Locate the lines where "objects" occurs and copy them as they stand.

--------

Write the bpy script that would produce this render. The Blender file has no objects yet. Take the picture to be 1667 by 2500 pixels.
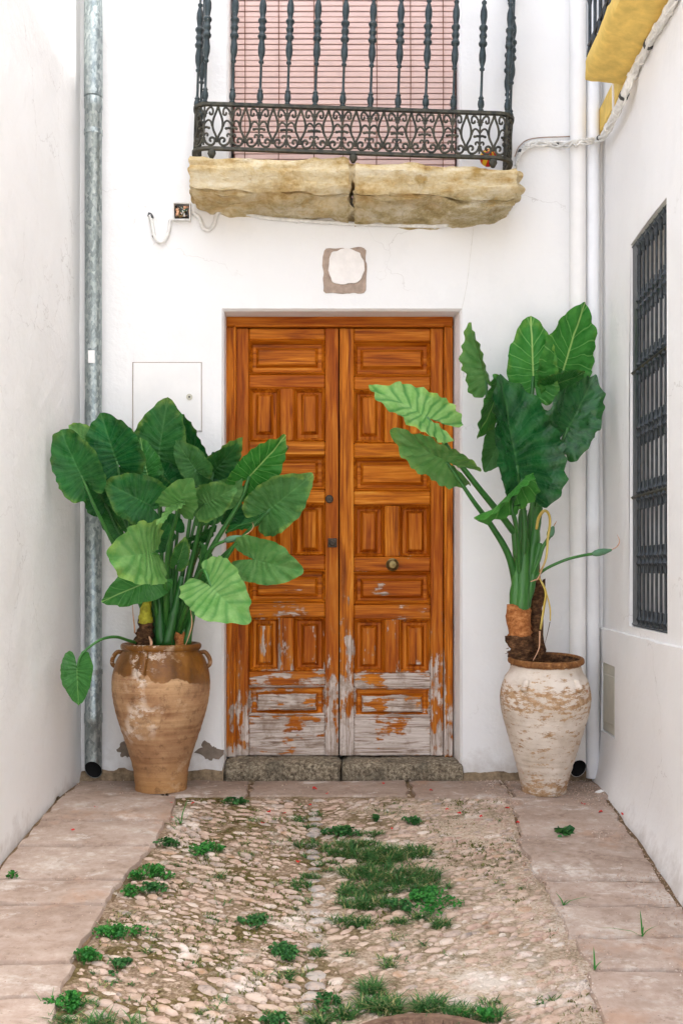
import bpy, bmesh, math, random
from mathutils import Vector, Matrix, noise
random.seed(7)
R = math.radians
scene = bpy.context.scene
COL = scene.collection

# ------------------------------------------------------------------ camera, sky, sun, exposure
D, F, EYE = 6.28, 2700.0, 1.193          # metres from camera to the end wall, focal length in photo pixels, eye height
cam_d = bpy.data.cameras.new('camera')
cam = bpy.data.objects.new('camera', cam_d)
COL.objects.link(cam)
cam.location = (0, -D, EYE)
cam.rotation_euler = (R(90), 0, 0)
cam_d.sensor_fit = 'VERTICAL'
cam_d.sensor_height = 36.0
cam_d.lens = 36.0 * F / 2500.0
cam_d.shift_y = 140.0 / 2500.0
cam_d.clip_start = 0.05
cam_d.clip_end = 500
scene.camera = cam

SUN = Vector((1.0, -0.5, 2.5)).normalized()          # direction towards the sun
world = bpy.data.worlds.new('World')
scene.world = world
world.use_nodes = True
wn = world.node_tree
wn.nodes.clear()
w_out = wn.nodes.new('ShaderNodeOutputWorld')
w_bg = wn.nodes.new('ShaderNodeBackground')
w_sky = wn.nodes.new('ShaderNodeTexSky')
w_sky.sky_type = 'NISHITA'
w_sky.sun_disc = False
w_sky.sun_elevation = math.asin(SUN.z)
w_sky.sun_rotation = math.atan2(SUN.x, SUN.y)
w_sky.air_density = 1.0
w_sky.dust_density = 4.0
w_sky.ozone_density = 1.0
w_hs = wn.nodes.new('ShaderNodeHueSaturation')       # a milky, hazy sky
w_hs.inputs['Saturation'].default_value = 0.52
wn.links.new(w_sky.outputs[0], w_hs.inputs['Color'])
wn.links.new(w_hs.outputs[0], w_bg.inputs['Color'])
w_bg.inputs['Strength'].default_value = 0.15
wn.links.new(w_bg.outputs[0], w_out.inputs['Surface'])

sun_d = bpy.data.lights.new('sun', 'SUN')
sun_d.energy = 2.0
sun_d.angle = R(0.6)
sun_d.color = (1.0, 0.975, 0.94)
sun = bpy.data.objects.new('sun', sun_d)
sun.rotation_euler = SUN.to_track_quat('Z', 'Y').to_euler()
sun.location = (8, -4, 20)
COL.objects.link(sun)

vs = scene.view_settings
vs.view_transform = 'Standard'
vs.look = 'None'
vs.gamma = 1.0
vs.use_curve_mapping = False
vs.exposure = 2.12
scene.cycles.max_bounces = 16
scene.cycles.diffuse_bounces = 14
scene.cycles.use_denoising = True

# ------------------------------------------------------------------ measuring
def at(px, py, y):
    """photo pixel + world y -> world point"""
    d = D + y
    return Vector(((px - 833.5) * d / F, y, EYE - (py - 1390.0) * d / F))
def c1(x, y): return (100 + x / 2.24, 920 + y / 2.24)
def c2(x, y): return (100 + x / 2.613, 1400 + y / 2.613)
def c3(x, y): return (880 + x / 2.34, 700 + y / 2.34)
def c4(x, y): return (1050 + x / 2.613, 1200 + y / 2.613)
def dp(x, y): return (x * 1.0632, y * 1.0632)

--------

### OUTPUT OF THE TASK
Write the bpy script that would produce this render. The Blender file has no objects yet. Take the picture to be 1667 by 2500 pixels.
cam = bpy.data.objects.new('camera', cam_d)
COL.objects.link(cam)
sun = bpy.data.objects.new('sun', sun_d)
COL.objects.link(sun)